Padişah III. Ahmet ve Sadrazam Nevşehirli Damat İbrahim Paşa'nın hüküm sürdüğü 1700'lerin sonu, görkemli Lale Devri'ni konu alıyor roman. Aslında İbrahim Paşa'ya esirler sunan genç esircibaşı Mustafa Çelebi'nin hikayesi de denilebilir.
Gerçekçi tarihselcilikle kurgunun harmanlandığı bir romandan ziyade dönemi gerçek karakterleriyle, ihtişamlı mekanlarıyla oldukça ayrıntılı anlatan, bilgilendirici bir eser.
Toplumda önemli bir yere sahip olduğu anlaşılan görkemli açılışlarındaķi kahvehanelerde peştemal kuşanmadan külhanbeylerine, remilcilerden köle tüccarlarına varıncaya dek birçok ilginç kavram, olay ve kişilerle ilgili betimlemeler var.

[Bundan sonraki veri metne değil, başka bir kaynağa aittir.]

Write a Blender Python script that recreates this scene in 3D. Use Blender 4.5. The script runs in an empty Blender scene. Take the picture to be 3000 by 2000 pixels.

Yazarın yılların akademik birikiminin kaleminden sayfalara kendiliğinden aktığı o kadar belli ki... Kitap, her ne kadar romanın alt başlığına adını veren Esircibaşı Muhsin Çelebi ile Çingene Kızı Bal'ın aşkını konu alıyor gibi görünse de bir isyanla dengelerin bir anda değişip mümkün olmayacak gibi düşünülen bir aşkın gerçekleşmesine, zaman ve mekan değiştirmesine şahit oluyoruz.
Kısacası, yazarın okuduğum ilk eseri olduğundan mıdır bilmem ama sonu tahmin edemediğim, akışı kestiremediğim, beni her anlamda ters köşe eden bir eser oldu. Ancak dönemi çok güzel yansıttığını düşünüyorum.